▶ Dataset extract
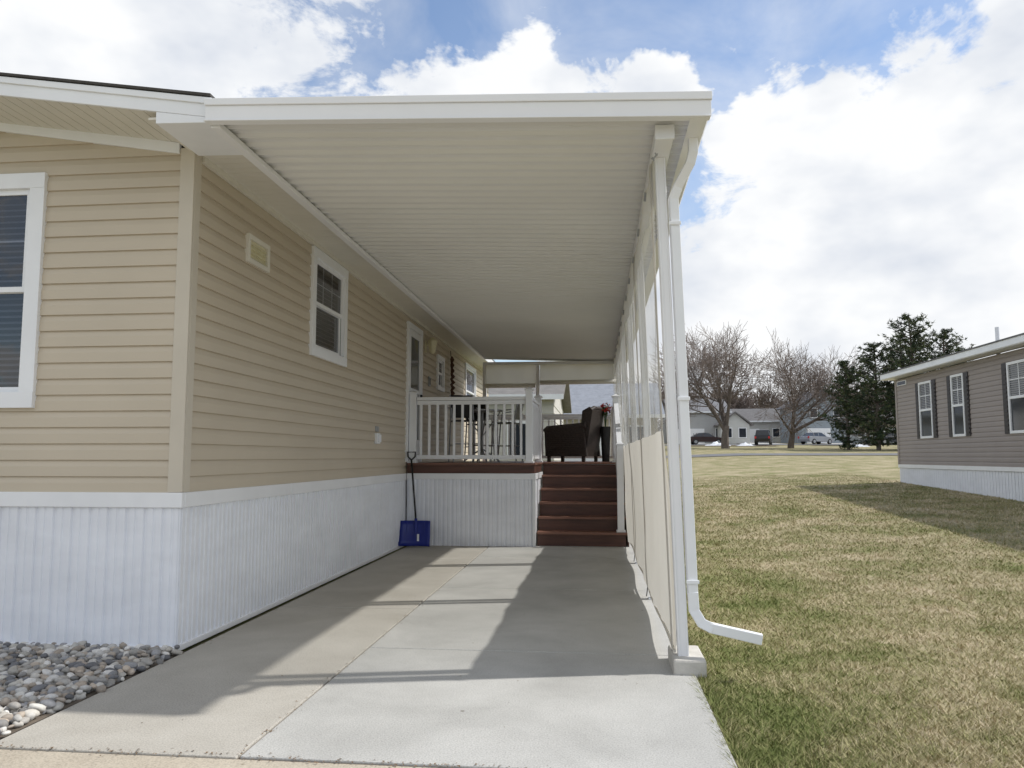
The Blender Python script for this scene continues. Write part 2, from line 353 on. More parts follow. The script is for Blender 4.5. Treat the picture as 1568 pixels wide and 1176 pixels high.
def grass_blades(name,Nn):
    u=np.random.rand(Nn)
    Y=2.9+(30-2.9)*u**2.3
    X=0.615+np.random.rand(Nn)*(np.minimum(0.62*Y+0.2,8.9)-0.4)
    ne=9000
    X[:ne]=0.605+np.abs(np.random.randn(ne))*0.03; Y[:ne]=2.9+9*np.random.rand(ne)**1.5
    zz=np.array([gz(a,b) for a,b in zip(X,Y)])
    fade=np.clip((32-Y)/14,0.25,1)
    h=(0.013+0.024*np.random.rand(Nn))*(1+0.02*Y)*fade; wd=0.0020+0.0005*Y
    h[:ne]*=1.7
    a=np.random.rand(Nn)*2*np.pi; ln=h*(0.5+1.5*np.random.rand(Nn)); la=np.random.rand(Nn)*2*np.pi
    v=np.zeros((Nn,3,3))
    v[:,0,0]=X-np.cos(a)*wd; v[:,0,1]=Y-np.sin(a)*wd; v[:,0,2]=zz-0.004
    v[:,1,0]=X+np.cos(a)*wd; v[:,1,1]=Y+np.sin(a)*wd; v[:,1,2]=zz-0.004
    v[:,2,0]=X+np.cos(la)*ln; v[:,2,1]=Y+np.sin(la)*ln; v[:,2,2]=zz+h
    me=bpy.data.meshes.new(name)
    me.vertices.add(Nn*3); me.vertices.foreach_set('co',v.ravel())
    me.loops.add(Nn*3); me.loops.foreach_set('vertex_index',np.arange(Nn*3))
    me.polygons.add(Nn); me.polygons.foreach_set('loop_start',np.arange(0,Nn*3,3)); me.polygons.foreach_set('loop_total',np.full(Nn,3))
    at=me.attributes.new('rnd','FLOAT','POINT'); at.data.foreach_set('value',np.repeat(np.random.rand(Nn),3))
    me.materials.append(M['blade']); me.update(); me.validate()
    o=bpy.data.objects.new(name,me); scene.collection.objects.link(o)
grass_blades('lawn_grass',210000)

# ------------------------------------------------------------ driveway
drv=empty('driveway')
def slab(x0,x1,y0,y1,k,nm,z=0.0,g=0.006):
    mb=MB(); mb.box(x0+g,x1-g,y0+0.005,y1-0.005,-0.12,z,k); mb.build(nm,drv,bevel=0.007)
rows=[3.48,5.5,8.05,10.6,14.0]
for i in range(4): slab(-1.6,0.60,rows[i],rows[i+1],'conc','main_slab_%d'%i)
rows=[3.47,6.9,10.2,14.0]
for i in range(3): slab(-2.82,-1.6,rows[i],rows[i+1],'conc3','side_slab_%d'%i)
mb=MB()
mb.box(-2.84,0.60,3.0,14.0,-0.11,-0.012,'soil'); mb.build('joint_fill',drv)
ap=MB(); ap.box(-9,1.6,-6,3.465,-0.12,-0.004,'conc2'); ap.build('apron_pavement',bevel=0.008)
mb=MB()
def flake(x,y,z,s):
    a=random.uniform(0,6.28); c,d=math.cos(a)*s,math.sin(a)*s
    mb.add([(x-c,y-d,z),(x+d*0.5,y-c*0.5,z+s*0.3),(x+c,y+d,z+s*0.1),(x-d*0.5,y+c*0.5,z+s*0.2)],[(0,1,2,3)],'dryleaf' if random.random()<0.6 else 'soil')
for i in range(330): flake(random.uniform(-2.8,-0.2) if random.random()<0.75 else random.uniform(-0.2,0.6),3.47+random.gauss(0,0.02),0.003,random.uniform(0.003,0.011))
for i in range(160): flake(-1.6+random.gauss(0,0.02),3.5+8*random.random()**1.5,0.003,random.uniform(0.003,0.010))
for i in range(60): flake(random.uniform(-2.6,0.5),random.uniform(3.7,11),0.003,random.uniform(0.003,0.008))
for i in range(140): flake(-2.84+abs(random.gauss(0,0.05)),random.uniform(5.3,11.6),0.003,random.uniform(0.003,0.012))
mb.build('leaf_debris',drv)

# gravel bed with stones
gb=empty('gravel_bed')
mb=MB(); mb.box(-9,-2.83,3.47,5.3,-0.1,-0.012,'soil'); mb.build('soil_base',gb)
bm=bmesh.new(); bmesh.ops.create_icosphere(bm,subdivisions=2,radius=1)
bv=np.array([v.co[:] for v in bm.verts]); bf=np.array([[v.index for v in f.verts] for f in bm.faces]); bm.free()
def stones(name,pts,parent):
    n=len(pts); nv=len(bv); V=np.zeros((n,nv,3)); C=np.zeros((n,nv,4)); C[...,3]=1
    pal=np.array([(0.42,0.40,0.37),(0.26,0.25,0.24),(0.52,0.49,0.44),(0.36,0.31,0.26),(0.17,0.17,0.18),(0.66,0.64,0.61),(0.31,0.31,0.32),(0.46,0.39,0.32),(0.58,0.56,0.52)])
    for i,(x,y,z) in enumerate(pts):
        s=random.uniform(0.015,0.034); sc=np.array([s*random.uniform(0.9,1.5),s*random.uniform(0.8,1.1),s*random.uniform(0.5,0.85)])
        ph=np.random.rand(3)*6
        d=bv*(1+0.13*np.sin(bv[:,[1,2,0]]*2.6+ph)+0.07*np.sin(bv[:,[2,0,1]]*5+ph[::-1]))
        d=d*sc
        R=np.array(Matrix.Rotation(random.uniform(0,6.28),3,'Z')@Matrix.Rotation(random.uniform(-0.5,0.5),3,'X')@Matrix.Rotation(random.uniform(-0.4,0.4),3,'Y'))
        V[i]=d@R.T+np.array([x,y,z])
        C[i,:,:3]=pal[random.randrange(len(pal))]*random.uniform(0.75,1.2)
    F=(bf[None]+ (np.arange(n)*nv)[:,None,None]).reshape(-1,3)
    me=bpy.data.meshes.new(name); me.from_pydata(V.reshape(-1,3).tolist(),[],F.tolist())
    at=me.color_attributes.new('col','FLOAT_COLOR','POINT'); at.data.foreach_set('color',C.ravel())
    me.polygons.foreach_set('use_smooth',[True]*len(F)); me.materials.append(M['stone']); me.update()
    o=bpy.data.objects.new(name,me); scene.collection.objects.link(o); o.parent=parent
pts=[]
for layer in range(2):
    x=-5.0
    while x<-2.86:
        y=3.5
        while y<5.24:
            pts.append((x+random.uniform(-.02,.02),y+random.uniform(-.02,.02),0.0+0.022*layer+random.uniform(-.006,.012)))
            y+=0.043 if layer==0 else 0.06
        x+=0.045 if layer==0 else 0.062
pts+= [(random.uniform(-2.86,-2.8),random.uniform(3.6,5.2),0.012) for _ in range(8)]
stones('gravel_stones',pts,gb)

# ------------------------------------------------------------ mobile home
home=empty('mobile_home',(0,0,0))
WX=-2.90; WY=5.26; ZB=1.075; ZT=3.57; SL=0.15
FG=lambda u,n,z:(u,WY-n,z)
FS=lambda u,n,z:(WX+n,u,z)
FARY=21.0; FARX=-11.0
wins=[('window_front',FG,-5.35,-4.02,1.68,3.42,0.115),('window_side',FS,7.62,8.74,2.36,3.49,0.10),('window_small',FS,14.0,14.65,2.55,3.2,0.08),('window_rear',FS,17.1,18.6,2.2,3.42,0.08)]
def siding(name,F,u0,u1f,z0,z1,h,k,parent,holes=(),lip=0.019):
    mb=MB(); z=z0
    while z<z1-1e-4:
        zt=min(z+h,z1); zm=z+0.6*(zt-z)
        def nn(q):
            return lip-0.002*(q-z)/(zm-z) if q<=zm else (lip-0.002)+(0.003-lip+0.002)*(q-zm)/(zt-zm)
        cuts=sorted(set([z,zm,zt]+[q for hh in holes for q in (hh[2],hh[3]) if z<q<zt]))
        for a,b in zip(cuts[:-1],cuts[1:]):
            mid=(a+b)/2; segs=[]; cur=u0
            for hh in sorted(holes):
                if hh[2]<mid<hh[3]: segs.append((cur,hh[0],False)); cur=hh[1]
            segs.append((cur,None,True))
            for s0,s1,last in segs:
                ea,eb=(u1f(a),u1f(b)) if last else (s1,s1)
                mb.add([F(s0,nn(a),a),F(ea,nn(a),a),F(eb,nn(b),b),F(s0,nn(b),b)],[(0,1,2,3)],k)
                if a==z: mb.add([F(s0,0.0,a),F(ea,0.0,a),F(ea,lip,a),F(s0,lip,a)],[(0,1,2,3)],k)
        z=zt
    return mb.build(name,parent)
def holes_for(F): return [(a+tw*0.7,b-tw*0.7,c+tw*0.7,d-tw*0.7) for nm,FF,a,b,c,d,tw in wins if FF is F]
siding('siding_gable',FG,FARX,lambda z: WX if z<=ZT else WX-(z-ZT)/SL,ZB,ZT+SL*(7.0-2.9)-0.02,0.1165,'siding',home,holes_for(FG))
siding('siding_side',FS,WY,lambda z:FARY,ZB,ZT,0.1165,'siding',home,holes_for(FS))
mb=MB()
mb.box(FARX,WX-0.2,WY+0.2,FARY,0.0,ZT-0.02,'dark')
mb.build('wall_core',home)
def ribs(name,F,u0,u1,z0,z1,parent,k='skirt',pitch=0.136,base=0.0):
    mb=MB(); prof=[]
    u=u0
    while u<u1:
        for du,n in ((0,0.0),(0.022,0.0),(0.029,0.014),(0.062,0.014),(0.067,0.007),(0.083,0.007),(0.088,0.014),(0.128,0.014)):
            if u+du<u1: prof.append((u+du,n+base))
        u+=pitch
    prof.append((u1,base))
    vs=[F(a,n,z0) for a,n in prof]+[F(a,n,z1) for a,n in prof]; n=len(prof)
    mb.add(vs,[(i,i+1,n+i+1,n+i) for i in range(n-1)],k)
    return mb.build(name,parent)
ribs('skirting_gable',FG,-9,WX+0.01,0.0,0.98,home)
ribs('skirting_side',FS,WY-0.01,FARY,0.0,0.98,home)
mb=MB()
mb.box(-9,-4.31,-0.01,0.03,0.975,1.08,'white',FG); mb.box(-4.305,WX+0.03,-0.01,0.03,0.975,1.08,'white',FG)
mb.box(WY+0.012,7.2,-0.01,0.032,0.975,1.08,'white',FS); mb.box(7.204,FARY,-0.01,0.032,0.975,1.08,'white',FS)
mb.box(-9,WX+0.018,-0.01,0.024,-0.03,0.03,'white',FG)
mb.box(WY+0.012,FARY,-0.01,0.024,-0.01,0.03,'white',FS)
mb.build('skirting_trim',home,bevel=0.004)
mb=MB()
mb.box(WX-0.085,WX+0.024,-0.001,0.024,ZB+0.006,ZT,'trimtan',FG)
mb.box(WY+0.002,WY+0.085,-0.001,0.0245,ZB+0.006,ZT,'trimtan',FS)
mb.build('corner_trim',home,bevel=0.005)
EX=-2.47; FY=4.68; RX=-7.0
def zroof(x): return 3.68+SL*(EX-x) if x>RX else 3.68+SL*(EX-RX)-SL*(RX-x)
mb=MB()
poly=[(EX,3.665),(EX,3.682),(RX,zroof(RX)+0.002),(FARX-0.4,zroof(FARX-0.4)+0.002),(FARX-0.4,zroof(FARX-0.4)-0.015),(RX,zroof(RX)-0.015)]
mb.prism(poly,FY-0.02,FARY+0.4,'y','shingle')
mb.build('roof_shingles',home)
mb=MB()
mb.prism([(EX,3.53),(EX,3.662),(RX,zroof(RX)-0.018),(RX,zroof(RX)-0.15)],FY,FY+0.02,'y','white')
mb.prism([(EX+0.002,3.615),(EX+0.002,3.658),(RX,zroof(RX)-0.022),(RX,zroof(RX)-0.065)],FY-0.012,FY-0.001,'y','white')
mb.prism([(WX-0.09,3.525),(WX-0.09,3.605),(RX,4.275),(RX,4.185)],WY-0.035,WY+0.0,'y','white')
mb.prism([(EX-0.38,3.505),(EX-0.0,3.495),(EX-0.0,3.529),(EX-0.38,3.585)],FY+0.001,FY+0.56,'y','white')
mb.box(EX-0.02,EX,FY+0.021,FARY+0.4,3.515,3.655,'white')
mb.build('roof_fascia',home,bevel=0.003)
mb=MB(); x=EX-0.38
while x>RX:
    mb.prism([(x,3.586+SL*(EX-0.38-x)),(x,3.60+SL*(EX-0.38-x)),(x-0.095,3.60+SL*(EX-0.285-x)),(x-0.095,3.586+SL*(EX-0.285-x))],FY+0.02,WY+0.02,'y','soffit')
    mb.prism([(x-0.095,3.594+SL*(EX-0.285-x)),(x-0.095,3.60+SL*(EX-0.285-x)),(x-0.102,3.60+SL*(EX-0.278-x)),(x-0.102,3.594+SL*(EX-0.278-x))],FY+0.02,WY+0.02,'y','soffit'); x-=0.102
mb.build('soffit_gable',home)
mb=MB(); y=FY+0.03
while y<FARY:
    mb.box(EX-0.45,EX-0.021,y,y+0.095,3.545,3.56,'soffit'); mb.box(EX-0.45,EX-0.021,y+0.095,y+0.10,3.552,3.56,'soffit'); y+=0.10
mb.box(WX+0.0,WX+0.04,WY+0.09,FARY,3.50,3.546,'soffit')
mb.build('soffit_eave',home)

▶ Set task
Which lines contain "scene"? Copy each of them out.

▶ Problem solution
The Blender Python script for this scene continues. Write part 2, from line 353 on. More parts follow. The script is for Blender 4.5. Treat the picture as 1568 pixels wide and 1176 pixels high.
    o=bpy.data.objects.new(name,me); scene.collection.objects.link(o)
    o=bpy.data.objects.new(name,me); scene.collection.objects.link(o); o.parent=parent